Hong Kong shines on the Economist top 100 MBA list
Rightly or wrongly, the ranks of different MBA courses weigh heavily when students decide which business school to apply to. It is also a big deal for universities to get onto – or drop out of – the top 100.

Rightly or wrongly, the ranks of different MBA courses weigh heavily when students decide which business school to apply to. It is also a big deal for universities to get onto – or drop out of – the top 100.
The Economist’s 2014 ranking of the top 100 MBA courses starts with a solid list of US universities. In the top 20 there are only five MBA courses from Europe – three from France and one each from Spain and Britain.
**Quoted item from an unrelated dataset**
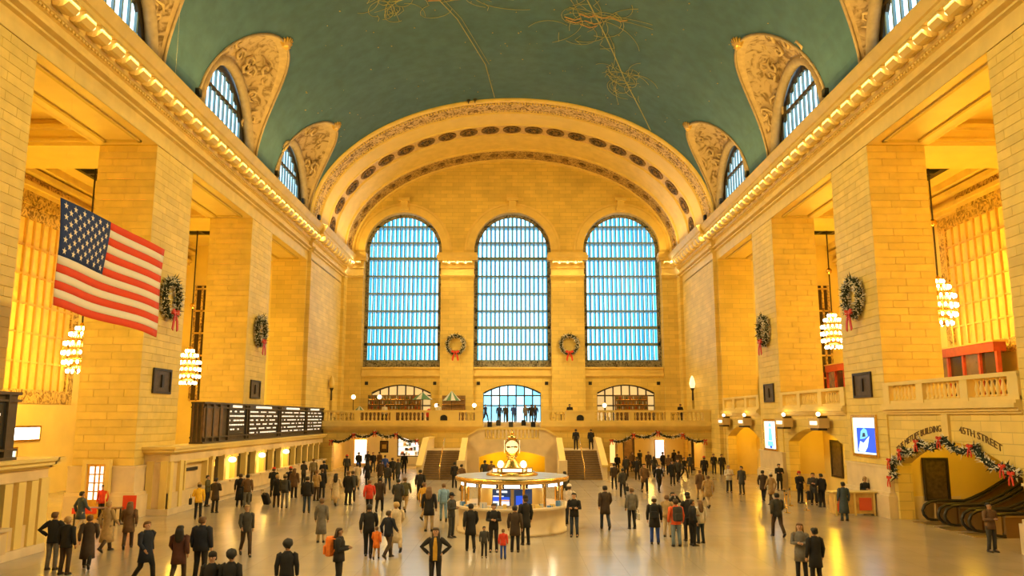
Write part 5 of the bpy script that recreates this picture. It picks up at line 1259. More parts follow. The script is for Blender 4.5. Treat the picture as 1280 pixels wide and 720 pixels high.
def skin_body(pose):
    J = joints(pose); V = []; E = []; R = []
    def v(p, r, par=None):
        V.append(tuple(p)); R.append(r); i = len(V)-1
        if par is not None: E.append((par, i))
        return i
    pel = v((0, 0, .95), .11); wa = v((0, 0, 1.10), .105, pel); ch = v((0, -.005, 1.28), .12, wa); up = v((0, 0, 1.38), .08, ch); nk = v((0, .0, 1.485), .052, up)
    jaw = v((0, -.022, 1.555), .062, nk); hd = v((0, -.005, 1.635), .085, jaw); cr = v((0, .01, 1.70), .062, hd)
    v((0, -.112, 1.60), .013, hd); v((.092, .0, 1.62), .016, hd); v((-.092, .0, 1.62), .016, hd)
    for s in (-1, 1):
        h = v(J['hip', s], .085, pel); k = v(J['knee', s], .055, h); a = v(J['ank', s], .038, k); v(J['ank', s]+Vector((0, -.13, -.055)), .034, a)
        sh = v(J['sho', s]+Vector((-s*.03, 0, -.02)), .04, up); e = v(J['elb', s], .04, sh); w_ = v(J['wri', s], .027, e)
        d = (J['wri', s]-J['elb', s]).normalized(); q = d.cross(Vector((s, .3, .1))).normalized(); o_ = d.cross(q)
        pm = v(J['wri', s]+d*.075, .032, w_)
        for i, (off, ln) in enumerate(((-.026, .06), (-.009, .075), (.009, .07), (.026, .055))):
            k1 = v(J['wri', s]+d*(.075+ln*.6)+q*off, .0085, pm); v(J['wri', s]+d*(.075+ln)+q*off+o_*.018, .0075, k1)
        t1 = v(J['wri', s]+d*.05+q*-.045, .0095, w_); v(J['wri', s]+d*.085+q*-.06, .008, t1)
    me = bpy.data.meshes.new('person_cage'); me.from_pydata(V, E, []); ob = bpy.data.objects.new('person_cage', me); COL.objects.link(ob)
    sk = ob.modifiers.new('skin', 'SKIN'); sd = me.skin_vertices[0].data
    for i, r in enumerate(R): sd[i].radius = (r, r); sd[i].use_root = (i == 0)
    sb = ob.modifiers.new('sub', 'SUBSURF'); sb.levels = 1; sb.render_levels = 1
    dg = bpy.context.evaluated_depsgraph_get(); dg.update(); m2 = bpy.data.meshes.new_from_object(ob.evaluated_get(dg)); bpy.data.objects.remove(ob)
    m2.materials.clear(); m2.materials.append(M['skin']); m2.name = 'person'; m2.polygons.foreach_set('use_smooth', [True]*len(m2.polygons)); return m2
def ell(z, rx, ry, y=0, n=14): return [(rx*cos(2*pi*k/n), y+ry*sin(2*pi*k/n), z) for k in range(n)]
def coat_mesh(pose, kind):
    J = joints(pose); m_ = MB(); f = 1.16 if kind == 'puffer' else 1.0; wk = .03 if pose.startswith('walk') else 0
    hem = {'jacket': .80, 'puffer': .78, 'coat': .62, 'long': .34}[kind]; R = []
    if hem < .45: R += [ell(hem, .235, .20+wk*2), ell(.6, .215, .175+wk)]
    elif hem < .7: R += [ell(hem, .215, .17+wk)]
    R += [ell(max(hem, .80) if hem > .7 else .84, .195*f, .145*f), ell(.98, .185*f, .135*f), ell(1.08, .172*f, .125*f), ell(1.22, .192*f, .138*f), ell(1.34, .205*f, .135*f), ell(1.41, .185*f, .112), ell(1.455, .115, .085), ell(1.50, .075, .07, .008)]
    m_.rings(R, True, True)
    for s in (-1, 1):
        a, e, w_ = J['sho', s], J['elb', s], J['wri', s]
        m_.tube([a+Vector((-s*.05, 0, .0)), a+Vector((s*.015, 0, -.03)), a.lerp(e, .5), e, e.lerp(w_, .5), w_], [.08*f, .082*f, .07*f, .064*f, .056*f, .047*f], 9)
    return mesh_of(m_, 'coat', None, True)
def trouser_mesh(pose):
    J = joints(pose); m_ = MB(); m_.rings([ell(.80, .16, .115), ell(.92, .175, .125), ell(1.04, .16, .115)], True, True)
    for s in (-1, 1):
        h, k, a = J['hip', s], J['knee', s], J['ank', s]; m_.tube([h+Vector((0, 0, -.02)), h.lerp(k, .5), k, k.lerp(a, .5), a+Vector((0, 0, -.03))], [.098, .09, .073, .066, .062], 9)
    return mesh_of(m_, 'trousers', None, True)
def shoe_mesh(): 
    m_ = MB(); m_.rings([[(x*.8, .07, .0), (x, .08, .05), (x*.8, .06, .1), (-x*.8, .06, .1), (-x, .08, .05), (-x*.8, .07, 0)] if False else [(.03, .07, -.06), (.036, .075, -.02), (.03, .06, .03), (-.03, .06, .03), (-.036, .075, -.02), (-.03, .07, -.06)] for x in (0,)] +
                        [[(.04, -.02, -.06), (.046, -.02, -.02), (.035, -.03, .03), (-.035, -.03, .03), (-.046, -.02, -.02), (-.04, -.02, -.06)], [(.045, -.12, -.06), (.048, -.12, -.03), (.03, -.12, .0), (-.03, -.12, .0), (-.048, -.12, -.03), (-.045, -.12, -.06)],
                         [(.025, -.19, -.06), (.027, -.19, -.04), (.015, -.185, -.025), (-.015, -.185, -.025), (-.027, -.19, -.04), (-.025, -.19, -.06)]]); return mesh_of(m_, 'shoe', M['shoe'], True)
def hair_mesh(kind):
    m_ = MB()
    if kind == 'curly':
        rn = random.Random(3); m_.ball((0, .03, 1.69), (.135, .14, .125), 12, 8)
        m_.v = [(x+rn.gauss(0, .008), y+rn.gauss(0, .008), z+rn.gauss(0, .008)) for x, y, z in m_.v]
    elif kind in ('beanie', 'cap'):
        m_.lathe([(.102, 1.655), (.106, 1.69), (.10, 1.735), (.075, 1.77), (.03, 1.79)], 14, (0, .008, 0))
        if kind == 'cap': m_.rings([[(-.07, -.09, 1.665), (.07, -.09, 1.665), (.07, -.09, 1.68), (-.07, -.09, 1.68)], [(-.05, -.17, 1.65), (.05, -.17, 1.65), (.05, -.17, 1.66), (-.05, -.17, 1.66)]])
    else:
        # cap of hair leaving the face free, reaching down the nape
        n = 14; R = []
        for z, rx, y0, y1 in ((1.735, .055, -.045, .075), (1.715, .085, -.075, .10), (1.68, .103, -.088, .118), (1.645, .104, -.03, .122), (1.60, .10, .01, .115), (1.56, .085, .03, .10)):
            R.append([(rx*cos(2*pi*k/n), (y0+y1)/2+(y1-y0)/2*sin(2*pi*k/n), z) for k in range(n)])
        m_.rings(R, True, True)
        if kind == 'long': m_.rings([ell(1.66, .105, .05, .075), ell(1.55, .12, .055, .085), ell(1.42, .13, .06, .10), ell(1.30, .10, .045, .13), ell(1.24, .05, .02, .135)], True, True)
        if kind == 'bun': m_.ball((0, .12, 1.70), .055, 8, 6)
    return mesh_of(m_, 'hair', None, True)
BODY, COAT, TROU, HAIR = {}, {}, {}, {}
SHOE = shoe_mesh(); EYE = mesh_of(MB().ball((0, 0, 0), .012, 6, 4), 'eye', M['eye'])
TOPM = MB(); TOPM.rings([[(-.06, -.148, .84), (.06, -.148, .84), (.06, -.10, .84), (-.06, -.10, .84)], [(-.065, -.15, 1.2), (.065, -.15, 1.2), (.065, -.1, 1.2), (-.065, -.1, 1.2)], [(-.045, -.135, 1.38), (.045, -.135, 1.38), (.045, -.08, 1.38), (-.045, -.08, 1.38)], [(-.03, -.09, 1.47), (.03, -.09, 1.47), (.03, -.05, 1.47), (-.03, -.05, 1.47)]]); TOPM = mesh_of(TOPM, 'shirt_front')
def coloured(o, mat):
    if not o.data.materials: o.data.materials.append(None)
    o.material_slots[0].link = 'OBJECT'; o.material_slots[0].material = mat
def child(name, me, par, mat=None, loc=(0, 0, 0)):
    q = bpy.data.objects.new(name, me); COL.objects.link(q); q.parent = par; q.location = loc
    if mat is not None: coloured(q, mat)
    return q
def rounded_box(name, w, d, h, mat, par, z=0, ch=.15, loc=(0, 0, 0)):
    c = min(w, d)*ch; n = MB(); sec = [(-w/2+c, -d/2), (w/2-c, -d/2), (w/2, -d/2+c), (w/2, d/2-c), (w/2-c, d/2), (-w/2+c, d/2), (-w/2, d/2-c), (-w/2, -d/2+c)]
    n.rings([[(x*.86, y*.86, z) for x, y in sec], [(x, y, z+h*.08) for x, y in sec], [(x, y, z+h*.88) for x, y in sec], [(x*.8, y*.8, z+h) for x, y in sec]], True, True); me = mesh_of(n, name, mat); return child(name, me, par, None, loc)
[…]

The methodology takes into account both hard data and students’ more subjective marks of a school’s performance. It focuses on new career opportunities and personal development and educational experience, which both weigh 35 per cent. The rest is made up by a rise in salary, at 20 per cent, and networking potential, at 10 per cent.
The unbeatable University of Chicago Booth School of Business has kept the top spot for a second year, something which surely benefits admissions to its Hong Kong campus by association.
Booth beat heavyweights Harvard, Berkeley, Stanford and Columbia at their own game. The big four were relegated to sixth, seventh, ninth and tenth, with the equally famous Wharton School in eleventh place.